## [Exercise brief]
Please output the entries below from the line that contains "Write a Blender" through the final line, reproduced exactly and alone.

## [Supplied records]
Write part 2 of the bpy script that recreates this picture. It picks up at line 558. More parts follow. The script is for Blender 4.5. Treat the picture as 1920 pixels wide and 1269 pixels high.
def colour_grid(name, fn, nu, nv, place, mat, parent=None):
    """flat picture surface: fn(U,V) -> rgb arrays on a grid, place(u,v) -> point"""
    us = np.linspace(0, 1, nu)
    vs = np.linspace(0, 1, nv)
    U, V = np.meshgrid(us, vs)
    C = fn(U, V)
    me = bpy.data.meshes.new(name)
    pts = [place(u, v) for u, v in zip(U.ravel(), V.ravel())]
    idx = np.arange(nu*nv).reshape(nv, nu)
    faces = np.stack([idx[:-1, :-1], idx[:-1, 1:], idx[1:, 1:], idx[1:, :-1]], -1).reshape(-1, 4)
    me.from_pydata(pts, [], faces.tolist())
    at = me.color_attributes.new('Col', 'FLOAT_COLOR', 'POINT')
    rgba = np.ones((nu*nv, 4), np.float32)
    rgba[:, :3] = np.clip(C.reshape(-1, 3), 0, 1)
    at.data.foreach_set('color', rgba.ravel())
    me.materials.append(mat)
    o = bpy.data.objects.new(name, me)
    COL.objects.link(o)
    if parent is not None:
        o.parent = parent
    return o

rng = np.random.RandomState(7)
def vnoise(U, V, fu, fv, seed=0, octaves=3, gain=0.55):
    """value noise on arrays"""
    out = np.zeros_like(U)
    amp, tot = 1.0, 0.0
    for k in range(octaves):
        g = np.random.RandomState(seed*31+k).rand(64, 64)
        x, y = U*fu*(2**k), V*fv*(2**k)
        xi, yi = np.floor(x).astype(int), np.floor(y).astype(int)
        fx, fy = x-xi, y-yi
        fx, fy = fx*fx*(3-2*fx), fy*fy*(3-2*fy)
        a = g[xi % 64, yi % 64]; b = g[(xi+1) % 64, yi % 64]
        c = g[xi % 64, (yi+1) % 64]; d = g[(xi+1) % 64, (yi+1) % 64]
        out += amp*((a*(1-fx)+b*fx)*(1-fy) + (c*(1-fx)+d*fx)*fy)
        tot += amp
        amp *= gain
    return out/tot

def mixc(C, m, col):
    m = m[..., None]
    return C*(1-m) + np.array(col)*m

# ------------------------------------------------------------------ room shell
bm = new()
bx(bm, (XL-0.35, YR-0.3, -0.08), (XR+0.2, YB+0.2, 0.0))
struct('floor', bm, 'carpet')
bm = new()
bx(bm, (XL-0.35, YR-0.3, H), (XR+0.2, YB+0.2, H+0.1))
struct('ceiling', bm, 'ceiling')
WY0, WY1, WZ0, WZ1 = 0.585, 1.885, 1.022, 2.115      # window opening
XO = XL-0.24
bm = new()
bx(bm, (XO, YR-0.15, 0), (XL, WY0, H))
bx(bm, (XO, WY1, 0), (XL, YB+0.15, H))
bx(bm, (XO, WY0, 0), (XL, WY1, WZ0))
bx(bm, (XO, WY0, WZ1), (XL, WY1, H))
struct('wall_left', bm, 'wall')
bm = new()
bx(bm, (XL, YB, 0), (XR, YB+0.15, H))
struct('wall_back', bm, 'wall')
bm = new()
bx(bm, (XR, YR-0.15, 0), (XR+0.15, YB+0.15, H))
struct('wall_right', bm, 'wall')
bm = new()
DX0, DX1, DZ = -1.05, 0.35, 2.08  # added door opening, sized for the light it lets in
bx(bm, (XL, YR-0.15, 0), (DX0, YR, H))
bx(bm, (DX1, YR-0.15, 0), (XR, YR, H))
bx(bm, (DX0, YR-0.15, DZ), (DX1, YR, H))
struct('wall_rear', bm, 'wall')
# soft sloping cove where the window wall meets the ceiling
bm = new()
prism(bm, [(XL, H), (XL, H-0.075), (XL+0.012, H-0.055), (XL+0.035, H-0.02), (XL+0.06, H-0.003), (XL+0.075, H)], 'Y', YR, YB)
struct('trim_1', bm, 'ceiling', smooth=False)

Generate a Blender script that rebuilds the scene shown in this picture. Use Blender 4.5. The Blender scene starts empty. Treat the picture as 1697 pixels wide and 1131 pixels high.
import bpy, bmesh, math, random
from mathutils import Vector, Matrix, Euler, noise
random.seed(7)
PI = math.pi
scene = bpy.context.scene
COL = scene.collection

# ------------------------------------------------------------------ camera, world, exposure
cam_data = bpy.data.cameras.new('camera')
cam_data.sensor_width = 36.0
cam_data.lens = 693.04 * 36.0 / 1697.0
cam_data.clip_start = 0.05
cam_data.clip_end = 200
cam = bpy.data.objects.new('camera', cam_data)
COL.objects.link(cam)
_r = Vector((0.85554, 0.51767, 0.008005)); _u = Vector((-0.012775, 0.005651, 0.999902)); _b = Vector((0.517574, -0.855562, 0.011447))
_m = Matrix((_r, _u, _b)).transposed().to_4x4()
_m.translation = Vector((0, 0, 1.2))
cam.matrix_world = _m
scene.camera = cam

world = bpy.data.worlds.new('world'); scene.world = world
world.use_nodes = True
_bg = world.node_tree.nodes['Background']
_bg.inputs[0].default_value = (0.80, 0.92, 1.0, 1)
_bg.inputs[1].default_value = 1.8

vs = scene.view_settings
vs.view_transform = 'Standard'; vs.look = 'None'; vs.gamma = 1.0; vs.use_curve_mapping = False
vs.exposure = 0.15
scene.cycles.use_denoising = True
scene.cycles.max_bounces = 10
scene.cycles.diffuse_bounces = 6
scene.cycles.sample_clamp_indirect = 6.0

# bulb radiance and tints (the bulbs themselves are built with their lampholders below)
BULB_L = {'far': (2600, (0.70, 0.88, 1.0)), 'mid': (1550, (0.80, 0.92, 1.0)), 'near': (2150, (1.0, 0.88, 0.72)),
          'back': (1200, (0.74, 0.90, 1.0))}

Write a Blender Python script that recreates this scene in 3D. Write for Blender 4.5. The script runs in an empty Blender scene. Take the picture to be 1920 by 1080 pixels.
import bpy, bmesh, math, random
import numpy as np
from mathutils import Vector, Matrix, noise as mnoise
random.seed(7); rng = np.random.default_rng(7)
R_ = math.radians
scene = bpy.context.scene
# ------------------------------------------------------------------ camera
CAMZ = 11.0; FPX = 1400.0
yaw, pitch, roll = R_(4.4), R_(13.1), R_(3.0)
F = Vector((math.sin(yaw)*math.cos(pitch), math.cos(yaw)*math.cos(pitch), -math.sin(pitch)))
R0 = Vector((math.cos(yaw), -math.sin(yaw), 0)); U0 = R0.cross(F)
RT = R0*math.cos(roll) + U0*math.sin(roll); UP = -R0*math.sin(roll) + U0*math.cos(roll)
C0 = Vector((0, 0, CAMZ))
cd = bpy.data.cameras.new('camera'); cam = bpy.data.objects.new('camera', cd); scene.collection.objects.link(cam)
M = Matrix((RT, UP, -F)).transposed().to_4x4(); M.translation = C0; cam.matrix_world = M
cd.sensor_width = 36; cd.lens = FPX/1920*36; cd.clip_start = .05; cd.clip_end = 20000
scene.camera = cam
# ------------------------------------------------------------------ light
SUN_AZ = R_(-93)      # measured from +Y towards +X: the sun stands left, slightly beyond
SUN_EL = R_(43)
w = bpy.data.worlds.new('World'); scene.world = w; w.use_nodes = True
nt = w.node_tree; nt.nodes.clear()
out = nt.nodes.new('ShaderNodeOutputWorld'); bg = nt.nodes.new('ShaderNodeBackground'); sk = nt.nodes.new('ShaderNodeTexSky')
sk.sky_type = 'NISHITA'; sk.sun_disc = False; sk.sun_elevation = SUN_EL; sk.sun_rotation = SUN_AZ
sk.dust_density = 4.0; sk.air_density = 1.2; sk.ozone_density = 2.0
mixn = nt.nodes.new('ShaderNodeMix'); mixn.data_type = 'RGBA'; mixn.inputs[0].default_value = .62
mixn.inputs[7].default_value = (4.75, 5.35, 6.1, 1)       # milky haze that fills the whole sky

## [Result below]
Write a Blender Python script that recreates this scene in 3D. Write for Blender 4.5. The script runs in an empty Blender scene. Take the picture to be 1920 by 1080 pixels.
import bpy, bmesh, math, random
import numpy as np
from mathutils import Vector, Matrix, noise as mnoise
random.seed(7); rng = np.random.default_rng(7)
R_ = math.radians
scene = bpy.context.scene
# ------------------------------------------------------------------ camera
CAMZ = 11.0; FPX = 1400.0
yaw, pitch, roll = R_(4.4), R_(13.1), R_(3.0)
F = Vector((math.sin(yaw)*math.cos(pitch), math.cos(yaw)*math.cos(pitch), -math.sin(pitch)))
R0 = Vector((math.cos(yaw), -math.sin(yaw), 0)); U0 = R0.cross(F)
RT = R0*math.cos(roll) + U0*math.sin(roll); UP = -R0*math.sin(roll) + U0*math.cos(roll)
C0 = Vector((0, 0, CAMZ))
cd = bpy.data.cameras.new('camera'); cam = bpy.data.objects.new('camera', cd); scene.collection.objects.link(cam)
M = Matrix((RT, UP, -F)).transposed().to_4x4(); M.translation = C0; cam.matrix_world = M
cd.sensor_width = 36; cd.lens = FPX/1920*36; cd.clip_start = .05; cd.clip_end = 20000
scene.camera = cam
# ------------------------------------------------------------------ light
SUN_AZ = R_(-93)      # measured from +Y towards +X: the sun stands left, slightly beyond
SUN_EL = R_(43)
w = bpy.data.worlds.new('World'); scene.world = w; w.use_nodes = True
nt = w.node_tree; nt.nodes.clear()
out = nt.nodes.new('ShaderNodeOutputWorld'); bg = nt.nodes.new('ShaderNodeBackground'); sk = nt.nodes.new('ShaderNodeTexSky')
sk.sky_type = 'NISHITA'; sk.sun_disc = False; sk.sun_elevation = SUN_EL; sk.sun_rotation = SUN_AZ
sk.dust_density = 4.0; sk.air_density = 1.2; sk.ozone_density = 2.0
mixn = nt.nodes.new('ShaderNodeMix'); mixn.data_type = 'RGBA'; mixn.inputs[0].default_value = .62
mixn.inputs[7].default_value = (4.75, 5.35, 6.1, 1)       # milky haze that fills the whole sky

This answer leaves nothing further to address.